▸ Goal of the exercise
Print all the data, keeping every line exactly as it is.

▸ Material provided
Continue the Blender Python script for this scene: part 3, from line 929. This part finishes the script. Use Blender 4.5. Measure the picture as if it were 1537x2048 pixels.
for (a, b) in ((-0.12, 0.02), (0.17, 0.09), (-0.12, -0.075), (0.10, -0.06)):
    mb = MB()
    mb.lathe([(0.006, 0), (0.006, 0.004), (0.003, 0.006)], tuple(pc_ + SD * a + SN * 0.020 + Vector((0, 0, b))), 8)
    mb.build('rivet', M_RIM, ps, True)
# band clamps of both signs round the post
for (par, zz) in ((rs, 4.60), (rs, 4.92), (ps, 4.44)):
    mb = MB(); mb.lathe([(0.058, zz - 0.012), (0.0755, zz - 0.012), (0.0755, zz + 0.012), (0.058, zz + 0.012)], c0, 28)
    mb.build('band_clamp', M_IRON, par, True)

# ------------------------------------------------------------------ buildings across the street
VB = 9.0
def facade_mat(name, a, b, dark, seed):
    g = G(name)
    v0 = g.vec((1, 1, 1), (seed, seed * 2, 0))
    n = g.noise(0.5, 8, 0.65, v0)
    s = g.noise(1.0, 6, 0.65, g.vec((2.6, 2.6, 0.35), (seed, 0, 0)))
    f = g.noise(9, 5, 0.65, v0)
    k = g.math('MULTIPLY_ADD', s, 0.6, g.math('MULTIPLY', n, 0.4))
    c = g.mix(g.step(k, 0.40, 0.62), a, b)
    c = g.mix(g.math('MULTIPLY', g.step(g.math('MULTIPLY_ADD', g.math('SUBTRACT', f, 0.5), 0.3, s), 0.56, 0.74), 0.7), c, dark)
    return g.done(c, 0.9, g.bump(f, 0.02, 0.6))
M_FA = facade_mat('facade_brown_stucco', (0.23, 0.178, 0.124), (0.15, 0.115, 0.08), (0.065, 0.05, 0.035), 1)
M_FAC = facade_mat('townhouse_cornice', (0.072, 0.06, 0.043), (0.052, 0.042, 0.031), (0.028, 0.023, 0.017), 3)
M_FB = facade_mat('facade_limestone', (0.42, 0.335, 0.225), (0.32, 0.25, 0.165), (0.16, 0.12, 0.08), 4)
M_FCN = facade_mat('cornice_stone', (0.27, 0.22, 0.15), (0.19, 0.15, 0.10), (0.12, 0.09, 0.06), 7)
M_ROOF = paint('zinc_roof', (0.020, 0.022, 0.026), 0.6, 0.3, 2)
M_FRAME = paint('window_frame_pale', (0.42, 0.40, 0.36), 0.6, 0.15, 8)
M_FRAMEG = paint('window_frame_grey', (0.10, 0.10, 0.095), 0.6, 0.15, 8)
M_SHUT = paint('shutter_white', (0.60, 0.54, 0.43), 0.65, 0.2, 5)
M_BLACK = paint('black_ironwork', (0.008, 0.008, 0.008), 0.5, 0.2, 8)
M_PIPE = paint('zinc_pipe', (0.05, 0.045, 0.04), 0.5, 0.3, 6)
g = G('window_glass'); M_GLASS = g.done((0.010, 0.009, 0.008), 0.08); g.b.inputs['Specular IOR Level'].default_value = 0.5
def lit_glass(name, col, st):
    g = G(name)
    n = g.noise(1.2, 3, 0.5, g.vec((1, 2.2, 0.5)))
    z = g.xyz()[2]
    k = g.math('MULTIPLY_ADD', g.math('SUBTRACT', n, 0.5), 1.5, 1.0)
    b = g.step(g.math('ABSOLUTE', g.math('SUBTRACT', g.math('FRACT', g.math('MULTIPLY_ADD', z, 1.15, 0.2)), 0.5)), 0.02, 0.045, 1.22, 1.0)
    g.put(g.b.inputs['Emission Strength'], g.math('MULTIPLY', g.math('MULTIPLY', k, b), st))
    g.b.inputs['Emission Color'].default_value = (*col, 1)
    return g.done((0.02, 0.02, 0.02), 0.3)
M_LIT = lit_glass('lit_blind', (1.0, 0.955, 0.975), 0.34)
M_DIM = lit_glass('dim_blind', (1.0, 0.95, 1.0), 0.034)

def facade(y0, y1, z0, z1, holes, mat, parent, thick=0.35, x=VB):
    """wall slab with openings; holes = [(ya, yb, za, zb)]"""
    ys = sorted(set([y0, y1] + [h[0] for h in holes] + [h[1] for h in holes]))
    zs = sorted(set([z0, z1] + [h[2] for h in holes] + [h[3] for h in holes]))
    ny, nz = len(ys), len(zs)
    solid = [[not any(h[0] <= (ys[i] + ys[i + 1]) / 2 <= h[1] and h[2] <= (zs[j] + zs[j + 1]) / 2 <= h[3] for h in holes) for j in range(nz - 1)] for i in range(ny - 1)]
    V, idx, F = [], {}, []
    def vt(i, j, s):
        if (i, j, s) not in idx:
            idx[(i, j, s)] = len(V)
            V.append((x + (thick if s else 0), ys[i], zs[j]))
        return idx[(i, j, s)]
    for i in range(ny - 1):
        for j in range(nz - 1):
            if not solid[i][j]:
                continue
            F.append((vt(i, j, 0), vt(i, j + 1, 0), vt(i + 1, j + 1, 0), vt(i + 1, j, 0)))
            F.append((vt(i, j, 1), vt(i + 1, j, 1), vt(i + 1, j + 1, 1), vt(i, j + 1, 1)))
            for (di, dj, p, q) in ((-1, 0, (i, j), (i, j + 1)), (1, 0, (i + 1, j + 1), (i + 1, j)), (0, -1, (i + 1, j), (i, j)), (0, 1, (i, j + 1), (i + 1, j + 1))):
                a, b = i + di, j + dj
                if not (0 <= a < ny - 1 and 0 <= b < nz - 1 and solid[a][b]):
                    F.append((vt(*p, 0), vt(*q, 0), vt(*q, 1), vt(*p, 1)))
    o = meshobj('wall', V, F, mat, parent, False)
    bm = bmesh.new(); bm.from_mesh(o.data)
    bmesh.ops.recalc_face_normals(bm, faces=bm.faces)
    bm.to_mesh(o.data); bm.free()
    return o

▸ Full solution
Continue the Blender Python script for this scene: part 3, from line 929. This part finishes the script. Use Blender 4.5. Measure the picture as if it were 1537x2048 pixels.
for (a, b) in ((-0.12, 0.02), (0.17, 0.09), (-0.12, -0.075), (0.10, -0.06)):
    mb = MB()
    mb.lathe([(0.006, 0), (0.006, 0.004), (0.003, 0.006)], tuple(pc_ + SD * a + SN * 0.020 + Vector((0, 0, b))), 8)
    mb.build('rivet', M_RIM, ps, True)
# band clamps of both signs round the post
for (par, zz) in ((rs, 4.60), (rs, 4.92), (ps, 4.44)):
    mb = MB(); mb.lathe([(0.058, zz - 0.012), (0.0755, zz - 0.012), (0.0755, zz + 0.012), (0.058, zz + 0.012)], c0, 28)
    mb.build('band_clamp', M_IRON, par, True)

# ------------------------------------------------------------------ buildings across the street
VB = 9.0
def facade_mat(name, a, b, dark, seed):
    g = G(name)
    v0 = g.vec((1, 1, 1), (seed, seed * 2, 0))
    n = g.noise(0.5, 8, 0.65, v0)
    s = g.noise(1.0, 6, 0.65, g.vec((2.6, 2.6, 0.35), (seed, 0, 0)))
    f = g.noise(9, 5, 0.65, v0)
    k = g.math('MULTIPLY_ADD', s, 0.6, g.math('MULTIPLY', n, 0.4))
    c = g.mix(g.step(k, 0.40, 0.62), a, b)
    c = g.mix(g.math('MULTIPLY', g.step(g.math('MULTIPLY_ADD', g.math('SUBTRACT', f, 0.5), 0.3, s), 0.56, 0.74), 0.7), c, dark)
    return g.done(c, 0.9, g.bump(f, 0.02, 0.6))
M_FA = facade_mat('facade_brown_stucco', (0.23, 0.178, 0.124), (0.15, 0.115, 0.08), (0.065, 0.05, 0.035), 1)
M_FAC = facade_mat('townhouse_cornice', (0.072, 0.06, 0.043), (0.052, 0.042, 0.031), (0.028, 0.023, 0.017), 3)
M_FB = facade_mat('facade_limestone', (0.42, 0.335, 0.225), (0.32, 0.25, 0.165), (0.16, 0.12, 0.08), 4)
M_FCN = facade_mat('cornice_stone', (0.27, 0.22, 0.15), (0.19, 0.15, 0.10), (0.12, 0.09, 0.06), 7)
M_ROOF = paint('zinc_roof', (0.020, 0.022, 0.026), 0.6, 0.3, 2)
M_FRAME = paint('window_frame_pale', (0.42, 0.40, 0.36), 0.6, 0.15, 8)
M_FRAMEG = paint('window_frame_grey', (0.10, 0.10, 0.095), 0.6, 0.15, 8)
M_SHUT = paint('shutter_white', (0.60, 0.54, 0.43), 0.65, 0.2, 5)
M_BLACK = paint('black_ironwork', (0.008, 0.008, 0.008), 0.5, 0.2, 8)
M_PIPE = paint('zinc_pipe', (0.05, 0.045, 0.04), 0.5, 0.3, 6)
g = G('window_glass'); M_GLASS = g.done((0.010, 0.009, 0.008), 0.08); g.b.inputs['Specular IOR Level'].default_value = 0.5
def lit_glass(name, col, st):
    g = G(name)
    n = g.noise(1.2, 3, 0.5, g.vec((1, 2.2, 0.5)))
    z = g.xyz()[2]
    k = g.math('MULTIPLY_ADD', g.math('SUBTRACT', n, 0.5), 1.5, 1.0)
    b = g.step(g.math('ABSOLUTE', g.math('SUBTRACT', g.math('FRACT', g.math('MULTIPLY_ADD', z, 1.15, 0.2)), 0.5)), 0.02, 0.045, 1.22, 1.0)
    g.put(g.b.inputs['Emission Strength'], g.math('MULTIPLY', g.math('MULTIPLY', k, b), st))
    g.b.inputs['Emission Color'].default_value = (*col, 1)
    return g.done((0.02, 0.02, 0.02), 0.3)
M_LIT = lit_glass('lit_blind', (1.0, 0.955, 0.975), 0.34)
M_DIM = lit_glass('dim_blind', (1.0, 0.95, 1.0), 0.034)

def facade(y0, y1, z0, z1, holes, mat, parent, thick=0.35, x=VB):
    """wall slab with openings; holes = [(ya, yb, za, zb)]"""
    ys = sorted(set([y0, y1] + [h[0] for h in holes] + [h[1] for h in holes]))
    zs = sorted(set([z0, z1] + [h[2] for h in holes] + [h[3] for h in holes]))
    ny, nz = len(ys), len(zs)
    solid = [[not any(h[0] <= (ys[i] + ys[i + 1]) / 2 <= h[1] and h[2] <= (zs[j] + zs[j + 1]) / 2 <= h[3] for h in holes) for j in range(nz - 1)] for i in range(ny - 1)]
    V, idx, F = [], {}, []
    def vt(i, j, s):
        if (i, j, s) not in idx:
            idx[(i, j, s)] = len(V)
            V.append((x + (thick if s else 0), ys[i], zs[j]))
        return idx[(i, j, s)]
    for i in range(ny - 1):
        for j in range(nz - 1):
            if not solid[i][j]:
                continue
            F.append((vt(i, j, 0), vt(i, j + 1, 0), vt(i + 1, j + 1, 0), vt(i + 1, j, 0)))
            F.append((vt(i, j, 1), vt(i + 1, j, 1), vt(i + 1, j + 1, 1), vt(i, j + 1, 1)))
            for (di, dj, p, q) in ((-1, 0, (i, j), (i, j + 1)), (1, 0, (i + 1, j + 1), (i + 1, j)), (0, -1, (i + 1, j), (i, j)), (0, 1, (i, j + 1), (i + 1, j + 1))):
                a, b = i + di, j + dj
                if not (0 <= a < ny - 1 and 0 <= b < nz - 1 and solid[a][b]):
                    F.append((vt(*p, 0), vt(*q, 0), vt(*q, 1), vt(*p, 1)))
    o = meshobj('wall', V, F, mat, parent, False)
    bm = bmesh.new(); bm.from_mesh(o.data)
    bmesh.ops.recalc_face_normals(bm, faces=bm.faces)
    bm.to_mesh(o.data); bm.free()
    return o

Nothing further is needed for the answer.